Grey Cobalt II

We recently discovered the stunning ‘Grey Cobalt II’ series by the Finnish photographer and visual artist Felicia Honkasalo, while browsing the greatly inspirational online archive of Aint–Bad, which is an extraordinary source for some of the most interesting photography being produced today. In recent years Honkasalo has been refocussing, both in her most recent Master’s studies and the work she has been creating, beyond traditional photography into a broader visual arts direction, yet the more classical photographic series that was produced (and shared by Aint–Bad) at the end of 2014 focusses on objects, documents and photographs inherited from her late grandfather. It also already shows he free approach in experimentation with the still images, juxtaposing different genres of photography to create a narrative that both shows an interesting composition of different aesthetics and evokes an emotional reaction and the questions of what lays behind the depicted. Having never known her grandfather, she uses the narrative of remembrance to reconstruct him through his world that has ceased to exist — portraying rock matter, technical drawings of blast furnaces, and an encyclopedia worth of books on metals and mining, which together symbolizing a man and his world, that she never really knew, but inherently connected to her by blood. We are really inspired by both her aesthetic choices and the emotional narrative that transcends the imagery: incredible!

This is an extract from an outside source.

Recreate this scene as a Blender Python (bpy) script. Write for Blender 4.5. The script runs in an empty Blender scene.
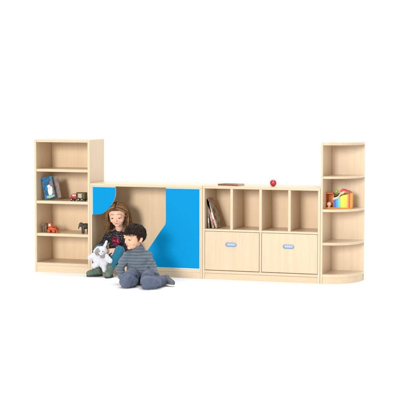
import bpy, bmesh, math, random
from mathutils import Vector as V, Matrix, Euler, noise
random.seed(7)
R = math.radians
scene = bpy.context.scene
COL = scene.collection

# ------------------------------------------------------------------ object helpers
def link(name, bm, mat=None, parent=None, smooth=False, bevel=0.0, loc=None):
    me = bpy.data.meshes.new(name)
    bmesh.ops.recalc_face_normals(bm, faces=bm.faces)
    bm.to_mesh(me); bm.free()
    o = bpy.data.objects.new(name, me); COL.objects.link(o)
    if mat:
        for m in (mat if isinstance(mat, (list, tuple)) else [mat]): me.materials.append(m)
    if parent: o.parent = parent
    if smooth:
        for p in me.polygons: p.use_smooth = True
    if bevel:
        b = o.modifiers.new('bevel', 'BEVEL'); b.width = bevel; b.segments = 2; b.limit_method = 'ANGLE'
        b.angle_limit = R(40)
    if loc is not None: o.location = loc
    return o

def tag(o, label=None, cat=None, group=None, kind=None):
    if label: o['label'] = label
    if cat: o['category'] = cat
    if group: o['group'] = group
    if kind: o['kind'] = kind
    return o

def empty(name, loc, label, cat, rot=(0, 0, 0), group=None):
    o = bpy.data.objects.new(name, None); COL.objects.link(o)
    o.location = loc; o.rotation_euler = rot; o.empty_display_size = .05
    return tag(o, label, cat, group)

def box(bm, x0, x1, y0, y1, z0, z1, mi=0):
    vs = [bm.verts.new(p) for p in [(x0,y0,z0),(x1,y0,z0),(x1,y1,z0),(x0,y1,z0),(x0,y0,z1),(x1,y0,z1),(x1,y1,z1),(x0,y1,z1)]]
    for f in [(0,3,2,1),(4,5,6,7),(0,1,5,4),(1,2,6,5),(2,3,7,6),(3,0,4,7)]:
        fc = bm.faces.new([vs[i] for i in f]); fc.material_index = mi

def prism(bm, pts, z0, z1, mi=0, axis='z'):
    """polygon pts extruded; axis z: pts are (x,y); axis y: pts are (x,z)"""
    def P(p, h): return (p[0], p[1], h) if axis == 'z' else (p[0], h, p[1])
    a = [bm.verts.new(P(p, z0)) for p in pts]; b = [bm.verts.new(P(p, z1)) for p in pts]
    n = len(pts)
    for f in (bm.faces.new(a[::-1]), bm.faces.new(b)): f.material_index = mi
    for i in range(n):
        f = bm.faces.new((a[i], a[(i+1) % n], b[(i+1) % n], b[i])); f.material_index = mi

def ell(bm, c, r, rot=None, seg=24, ring=14, M=None):
    m = Matrix.Translation(V(c)) @ ((rot.to_matrix().to_4x4()) if rot else Matrix.Identity(4)) @ Matrix.Diagonal((r[0], r[1], r[2], 1))
    if M is not None: m = M @ m
    return bmesh.ops.create_uvsphere(bm, u_segments=seg, v_segments=ring, radius=1, matrix=m)['verts']

def cap(bm, p0, p1, r0, r1, M=None, seg=16):
    """tapered capsule: a closed lathe about p0-p1"""
    p0, p1 = V(p0), V(p1)
    if M is not None:
        s = M.to_scale()[0]; p0, p1 = M @ p0, M @ p1; r0 *= s; r1 *= s
    d = p1 - p0; L = d.length
    q = d.to_track_quat('Z', 'Y').to_matrix().to_4x4()
    prof = []
    for k in range(0, 6): a = -math.pi/2 + k*math.pi/10; prof.append((r0*math.cos(a), r0*math.sin(a)))
    for k in range(0, 6): a = k*math.pi/10; prof.append((r1*math.cos(a), L + r1*math.sin(a)))
    T = Matrix.Translation(p0) @ q
    rows = []
    for r, z in prof:
        if r < 1e-6: rows.append([bm.verts.new(T @ V((0, 0, z)))])
        else: rows.append([bm.verts.new(T @ V((r*math.cos(2*math.pi*i/seg), r*math.sin(2*math.pi*i/seg), z))) for i in range(seg)])
    for a, b in zip(rows[:-1], rows[1:]):
        for i in range(seg):
            j = (i+1) % seg
            if len(a) == 1: bm.faces.new((a[0], b[j], b[i]))
            elif len(b) == 1: bm.faces.new((a[i], a[j], b[0]))
            else: bm.faces.new((a[i], a[j], b[j], b[i]))

def tube(bm, path, radii, seg=6, mi=0, flat=1.0):
    """closed tapered tube along a path"""
    rows = []; n = len(path)
    up = V((0.13, 0.21, 0.97))
    for i, p in enumerate(path):
        d = (V(path[min(i+1, n-1)]) - V(path[max(i-1, 0)])).normalized()
        a = d.cross(up)
        if a.length < .05: a = d.cross(V((1, 0, 0)))
        a.normalize(); b = d.cross(a)
        r = radii[i] if isinstance(radii, (list, tuple)) else radii
        rows.append([bm.verts.new(V(p) + a*r*math.cos(2*math.pi*k/seg) + b*r*flat*math.sin(2*math.pi*k/seg)) for k in range(seg)])
    for a, b in zip(rows[:-1], rows[1:]):
        for k in range(seg):
            f = bm.faces.new((a[k], a[(k+1) % seg], b[(k+1) % seg], b[k])); f.material_index = mi; f.smooth = True
    for r_ in (rows[0][::-1], rows[-1]):
        f = bm.faces.new(r_); f.material_index = mi

def cyl(bm, p0, p1, r, seg=24, mi=0, r1=None):
    tube(bm, [p0, p1], [r, r if r1 is None else r1], seg, mi)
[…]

 I like to think of the work as a capsule of space and time, like that of a cabinet of curiosities, where the disparate collected objects help one form a tactile experience of a lost world. And like all collections, they evoke an ever present absence.

What is held onto through a photograph, is no longer the disappearing object itself but something that appears or becomes visible in the moment of its vanishing: as it were, the last glance that it casts at us, or the last glimpse of it that we can catch.

This year, Felicia Honkasalo graduated from the Master’s Programme at the Fine Arts Academy in Helsinki. Earlier she already received her Bachelor’s with Honors in Photography from Camberwell College of Arts, University of the Arts, London. Honkasalo’s works have been exhibited both in Finland and in different locations in Europe, with her creations part of public and private collections. Next to her autonomous practice, Honkasalo is also a member of the multidisciplinary artist collective honkasalo-niemi-virtanen that recelty exhibited an interesting concept dealing with the forced movement of captive animals held at the Helsinki zoo, during the last Summer, which will be publicized in a printed form somewhere next year.